If a cheap, stable and efficient way could be found to produce hydrogen from water, a hydrogen-fuel economy could finally become a reality.

Scientists at KTH Royal Institute of Technology in Stockholm now report that they have unlocked one major barrier to exploiting this renewable energy source.

Because the best-performing catalysts for electrochemical oxidation, or "water splitting", are expensive precious metals, the research team led by KTH Professor Licheng Sun is one of many worldwide searching for cheaper alternatives. Sun had earlier developed molecular catalysts for water oxidation with an efficiency approaching that of natural photosynthesis.

Last week his team reported in Nature Communications that it has discovered that a new material composed of common earth-abundant elements could be used as a catalyst for water splitting, which could help change the economics of large scale hydrogen fuel production.

Researcher Ke Fan says that the new material is a monolayered double hydroxide involving nickel and vanadium, which offers a state-of-art electrocatalyst for water oxidation. The low-cost, highly efficient nickel-vanadium monolayer outperforms other electrocatalysts that are composed of non-precious materials, Fan says. And it offers a competitive, cheap alternative to catalysts that rely on more expensive, precious materials, such as iridium oxide (IrO2) or ruthenium oxide (RuO2).

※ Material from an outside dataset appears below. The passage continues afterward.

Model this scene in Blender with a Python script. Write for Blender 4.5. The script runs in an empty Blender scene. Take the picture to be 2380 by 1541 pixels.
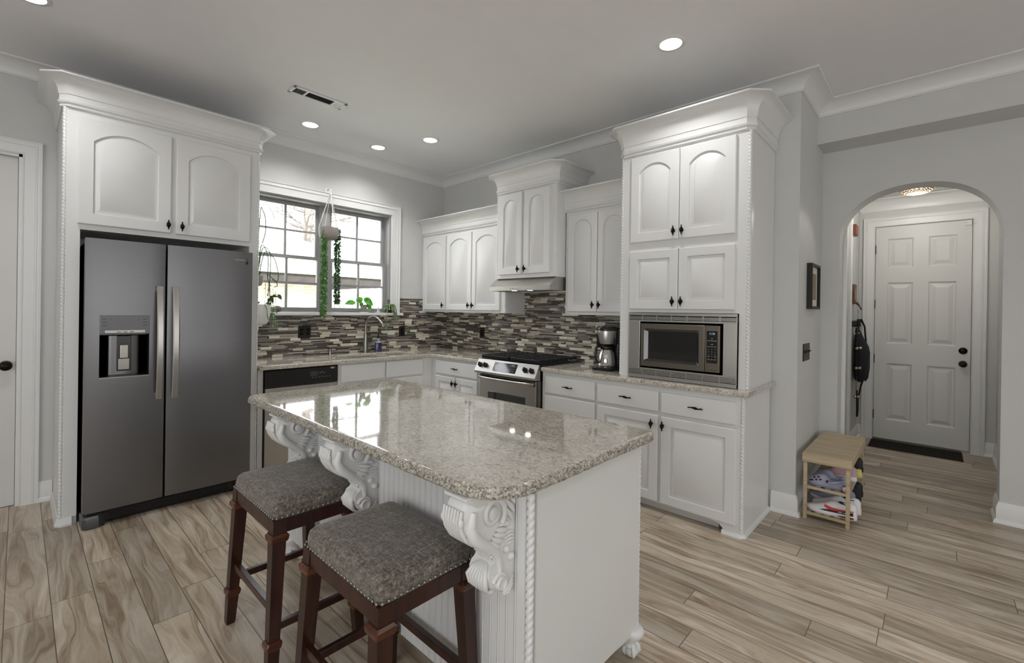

"This is the first time that the metal, vanadium, has been used to dope nickel hydroxide to form a water oxidation catalyst, and it works very well — even beyond our expectations," Fan says. "No doubt this material can greatly expand the scope of non-precious metal elements of electrocatalysts, and it opens new areas for water splitting."

One possibility the discovery raises is large-scale production of hydrogen fuel using Sun's catalyst.

The material possesses a layered structure with monolayer nickel-vanadium oxygen polyhedron connected together with a thickness below 1 nanometer, says researcher Hong Chen.

"This monolayer feature not only increases the active surface area, but also enhances the electron transfer within the material," Chen says.

Sun expects the research to “open a new area of low-cost water oxidation catalysts, featuring stability and efficiencies that equal or even surpass some of today’s best catalysts including RuO2 and IrO2.”